Start With Wrong

The one question I would ask at a trans consciousness raising group is this:

“Since your emergence, which of your former beliefs have you discovered that you were wrong about?”

To create change first you have to create doubt.   Doubt lets you question your assumptions and expectations, your beliefs and your dogma in a way that helps clear the old, defensive and obstructive ideas away to make room for new and more effective understandings.

There is no room for growth or transformation without first dismantling what is currently occupying the mental space you need to create new.

For many people, this removal is the hardest part of the process.

We didn’t fill our brain just casually.  We took on board what our family, our community and our teachers gave us, knowing those bits would connect us to them.

We built defenses that let us hide the parts of us that we believed were sick, ugly, indulgent and offensive.   We did this to appear to fit in, to be who others expected us to be rather than showing what they seemed to disdain.

Because we are tied to our beliefs for good reasons, knowing that they let us connect with others who also hold those beliefs or that they protect us from looking weird and being a target, we don’t want to let go.

Instead, we try to compromise, holding onto the new without letting go of the old.

This compromise seems a lovely idea until push meets shove and we become trapped in the contradictions and twists between our old, comfortable binary habits and our need to be free from those assumptions and become new.  What starts as compromise can become “Block/Punch,”  an attempt to be everything to everyone, to avoid loss rather than to find a way to win.

For me, it is people on a journey who I connect with, those who want to discover and claim new knowledge, new visions and new possibilities.   I want travellers rather than tourists, those who want to be exposed to different and be forever changed, living a hero’s journey.

One way I can identify these people is just by having them talk about where they let go of the old to claim something better.  Just imagining that you are still the same, unpurged and holding onto what you always held does not make room for open, vulnerable connection with the future.

For fundamentalists who really need to believe that things were always this way, admitting transformation and change is very hard.   They would rather just purge any contradictory history rather than engaging the process of doubt that underlay the change which occurred.

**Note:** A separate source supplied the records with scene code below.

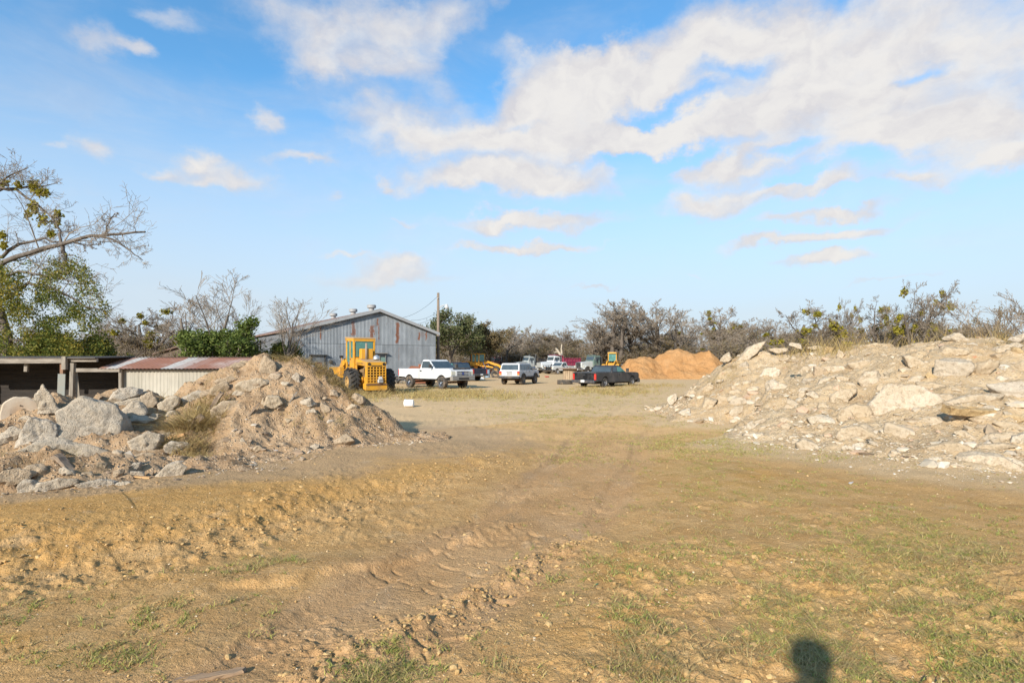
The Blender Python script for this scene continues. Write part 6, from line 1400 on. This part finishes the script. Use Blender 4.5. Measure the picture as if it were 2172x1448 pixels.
def variant(key, seed, spec, H=10.0, mist=0, leaves=None, spread_w=1.0, twmat=None, tr=.028):
    """prototype tree, about H tall; returned meshes are shared by all copies"""
    if key in _var: return _var[key]
    r = np.random.default_rng(seed); sk = Sk()
    trunks = spec.get('trunks', 1)
    for k in range(trunks):
        a = r.uniform(0, 6.28); l = spec.get('leanout', .12); branch(sk, r, (0.15*math.cos(a)*(trunks > 1), .15*math.sin(a)*(trunks > 1), -.1), (l*math.cos(a), l*math.sin(a), 1), H*spec.get('tl', .62), H*tr, 0, spec)
    allp = np.vstack(sk.p); zmax = np.percentile(allp[:, 2], 99.7); sc = H/zmax; wd = np.percentile(np.abs(allp[:, :2]), 98)*sc
    for i in range(len(sk.p)): sk.p[i] = sk.p[i]*sc
    mn = spec.get('minr', .012)
    for i in range(len(sk.r)): sk.r[i] = np.maximum(sk.r[i], mn)
    tips = np.array(sk.tips)*sc
    t = bpy.data.objects.new('proto', None)
    parts = [('trunk', sk.mesh('trunk', BK, None, (0, 1), {0:8, 1:6})), ('crown', sk.mesh('crown', twmat or TW, None, (2, 3, 4), {2:4}))]
    if mist:
        c = tips[r.integers(0, len(tips), mist)]; c = c[c[:, 2] > H*.35]; rad = r.uniform(.16, .40, len(c))*spec.get('ms', 1)
        for q, s in zip(c, rad):
            V, F, a = leaf_quads(q+r.normal(0, 1, (46, 3))*s*.34, 3, .03, .10, seed+1); parts.append(('mistletoe', mesh_np('mistletoe', V, [F], FM, None, attrs={'rnd': ('POINT', a)})))
    if leaves:
        mat, frac, per, spr, size = leaves; c = tips[r.random(len(tips)) < frac]; V, F, a = leaf_quads(c, per, spr, size, seed+2); parts.append(('leaves', mesh_np('leaves', V, [F], mat, None, attrs={'rnd': ('POINT', a)})))
    out = []
    for nm, o in parts: out.append((nm, o.data)); bpy.data.objects.remove(o)
    bpy.data.objects.remove(t); _var[key] = (out, H, wd); return _var[key]
def tree(var, px, top, wpx, y, label, name='bare_tree', cat='tree', group=None, rz=None, base=0.0, seed=0):
    out, H, wd = var; x = (px-CX)/FPX*y; h = CH-(top-HY)/FPX*y-base; w = wpx/FPX*y/2
    t = empty(name, (x, y, base), rz if rz is not None else (px*1.7) % 6.28, label, cat, group); sx = w*1.3/wd
    t.scale = (sx, sx, h*(1.14 if y > 80 else 1.05)/H)
    for nm, me in out:
        o = bpy.data.objects.new(nm, me); COL.objects.link(o); o.parent = t
    return t
def sp(**k): d = dict(BARE); d.update(k); return d
VA = variant('a', 11, sp(minr=.017)); VB = variant('b', 12, sp(minr=.017, ang=[38,40,42,42,40], leanout=.2)); VC = variant('c', 13, sp(minr=.017, trunks=2, ch=[8,6,6,5,4], leanout=.3))
VD = variant('d', 14, sp(minr=.017, ang=[55,48,44,42,40], up=[.03,.06,.05,.03,.02]), mist=10)
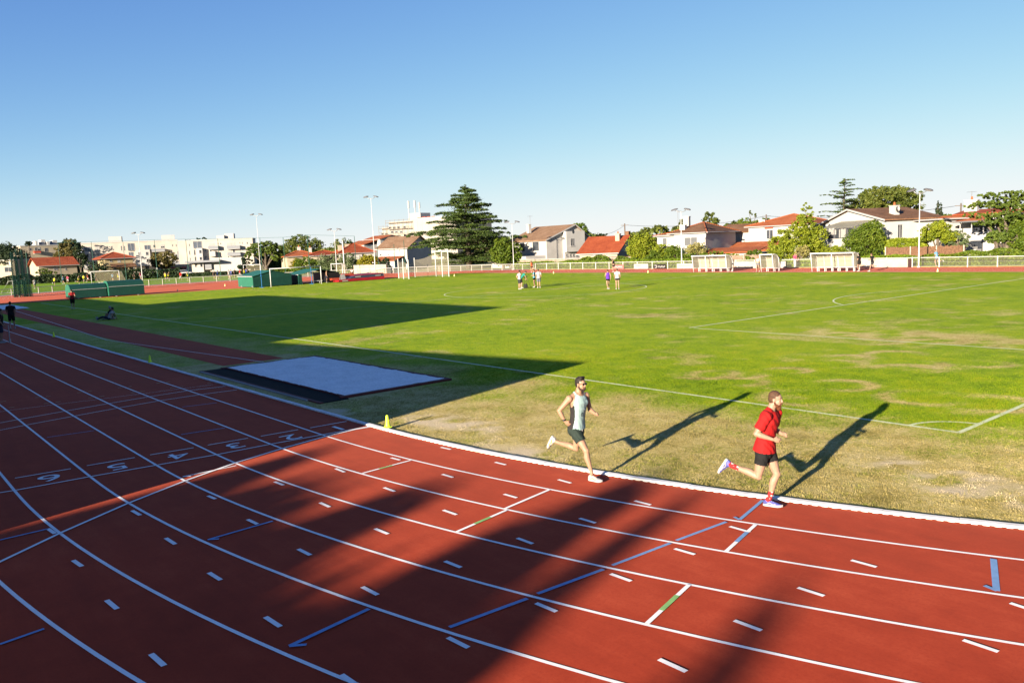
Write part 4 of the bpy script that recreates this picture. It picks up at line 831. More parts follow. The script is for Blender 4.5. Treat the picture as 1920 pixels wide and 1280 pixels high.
# discus cage with pale posts
dc = empty('throwing_cage', (-94, 56.5, 0), 0, 'throwing cage of white posts with pale netting left of the cedar', 'cage'); pp = []
for u, v, vt in ((748,522,485),(757,522.7,484.5),(767,523,487),(778.5,519.5,483.5),(818,518.3,470),(830,518.9,468.5),(842,518.6,467)):
    x, y = gp(u, v); H = zpx(x, y, vt); mb = MB(); mb.tube([(0,0,0),(0,0,H)], .065, 8)
    if u > 800: mb.tube([(0,0,H-.04),(-.45,-.25,H-.02)], .05, 6)
    p = mb.build('post', WHITEP, dc); p.location = (x+94, y-56.5, 0); pp.append((x+94, y-56.5, H))
for a, b in zip(pp, pp[1:]):
    mb = MB(); n = 8; mb.add([(a[0]+(b[0]-a[0])*k/n, a[1]+(b[1]-a[1])*k/n+.08*math.sin(k*2), .05) for k in range(n+1)]+[(a[0]+(b[0]-a[0])*k/n, a[1]+(b[1]-a[1])*k/n, (a[2]+(b[2]-a[2])*k/n)-.3-.25*math.sin(math.pi*k/n)) for k in range(n+1)], [(k, k+1, n+2+k, n+1+k) for k in range(n)]); mb.build('net', CNET, dc)
# green mat covers and sheds
GSHADED = mat('green_sheet_shaded', (.007,.052,.037), .55, .1, 1.5); GLIT = mat('green_sheet_lit', (.018,.12,.075), .5, .1, 1.5); RIBM = mat('pale_edge', (.3,.31,.3), .6, .1, 3)  # one green in two copies: darkened for shaded faces, lighter for sunlit faces
def wheels(root, pts):
    for p in pts: mb = MB(); mb.tube([Vector(p)+Vector((-.05,0,.14)), Vector(p)+Vector((.05,0,.14))], .14, 12); mb.build('wheel', RIBM, root)
def barrel(lb, x, y0, y1, w_, h):
    root = empty('mat_cover', (x, y0, 0), 0, lb, 'cover', 'green covers for landing mats'); L = y1-y0
    prof = [(0,.12),(0,h*.62),(-.06*w_,h*.80),(-.22*w_,h*.95),(-.5*w_,h),(-.78*w_,h*.95),(-.94*w_,h*.80),(-w_,h*.6),(-w_,.12)]
    mb = MB(); mb.loft([[(a, y, z) for a, z in prof] for y in (.04, L-.04)]); mb.build('shell', GSHADED, root)
    mb = MB()
    for k in range(7): z = .2+(h*.62-.2)*k/7; mb.box(.0, .022, .06, L-.06, z, z+.05)
    mb.build('front_slats', GSHADED, root)
    mb = MB(); mb.loft([[(a, y, z) for a, z in [(p*1.01+.01, q*1.012) for p, q in prof]] for y in (-.05, .035)]); mb.build('end_panel', GLIT, root)
    mb = MB(); mb.box(.02, .07, 0, L, h*.62, h*.655); mb.build('gutter_edge', RIBM, root)
    wheels(root, [(-.1, .8, 0), (-.1, L-.8, 0)])
barrel('round-topped green cover at the far left, nearest the shirtless-free red shirted person'.replace('shirtless-free ', ''), -100.8, 11.9, 15.9, 2.6, 1.75); barrel('round-topped green cover, right one of the touching pair', -100.4, 16.05, 20.2, 2.6, 1.95)
def shed(lb, x, y0, y1, w_, he, hr, openp=False):
    root = empty('mat_shelter', (x, y0, 0), 0, lb, 'shelter', 'pitched green shelters for landing mats'); L = y1-y0
    if not openp:
        mb = MB(); mb.loft([[(-a, 0, .08), (-a, L, .08), (-a, L, he), (-a, L/2, hr-.05), (-a, 0, he)] for a in (0, w_)]); mb.build('wall', GSHADED, root)
        mb = MB()
        for k in range(9):
            z = .15+k*.13
            if z < he: mb.box(.0, .022, .04, L-.04, z, z+.05)
        mb.build('front_slats', GSHADED, root); mb = MB(); mb.box(-w_, 0, -.035, -.002, .1, he-.05); mb.build('end_panel', GLIT, root); wheels(root, [(-.2,-.0,0), (-w_+1.2,-.0,0)])
    else:
        for yy in (.1, L*.35, L-.1): mb = MB(); mb.beam((-.1,yy,0),(-.1,yy,he), .08); mb.beam((-w_+.1,yy,0),(-w_+.1,yy,he), .08); mb.build('frame_post', LAMPM, root)
        mb = MB(); mb.box(-w_+.1, -.05, L*.68, L-.05, .05, he+.1); mb.build('end_box', BOARDK, root); mb = MB(); mb.box(-w_, .0, -.02, .45, .05, he); mb.build('side_wall', GSHADED, root)
        mb = MB(); mb.box(-1.2, -.7, .6, L*.62, .30, .38); mb.box(-1.1, -.8, .8, .9, 0, .3); mb.box(-1.1, -.8, L*.55, L*.55+.1, 0, .3); mb.build('bench', WHITEP, root)
    for k, (ya, yb, za, zb) in enumerate(((-.12, L/2, he-.02, hr), (L/2, L+.12, hr, he-.02))):
        mb = MB(); mb.loft([[(a, ya, za+.0), (a, yb, zb), (a, yb, zb+.05), (a, ya, za+.05)] for a in (.1, -w_-.1)]); mb.build('roof_slope', GLIT if (k == 0) else GSHADED, root)  # sunlit slope painted the lighter green, the other slope the shade-darkened one
    mb = MB(); mb.box(-w_, .1, -.17, -.125, he-.05, he+.06); mb.build('gutter_edge', RIBM, root)
shed('pitched green shed behind the left post of the far goal', -98.2, 33.4, 38.9, 5.2, 1.5, 2.15)
shed('open green-roofed shelter with a black end box inside the far goal', -98.2, 40.0, 46.3, 4.6, 1.35, 2.0, True)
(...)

You cannot change until you can first humbly say “I was wrong.”   Being explicit on what you held and needed to let go of, even if those ideas, beliefs and positions were dear to you at the time, lets you see where change is still needed.

I know that this is hard for people.  I know many of them would rather just sweep the contradictions between then and now under the table, believing that denial makes change easier to swallow.

I believe that it instead makes change harder to consolidate and harder to build upon.  Instead of having a solid foundation to continue we have a trunk load of old stuff that can come up at any time, twisting us about and toppling us over.   Those buried beliefs become sore spots that we have to defend and rationalize, twisting our own growth to avoid their tenderness, armouring ourselves to keep them hidden.

There is a reason that the tradition in recovery involves first admitting your truth, acknowledging yourself as an alcoholic, for example.   Without that base of truth you can’t do the work that needs to be done, admitting powerlessness and stinking thinking before finding new, better and more wholesome ways to be in the world.

Opening your eyes, seeing beyond former blindness, is the way to own your own growth, your own transformation, your own rebirth.

Since your emergence, which of your former beliefs have you discovered that you were wrong about?   What comforting notions have you had to let go of so that you can move forward?

How did you engage loss so that you can become new?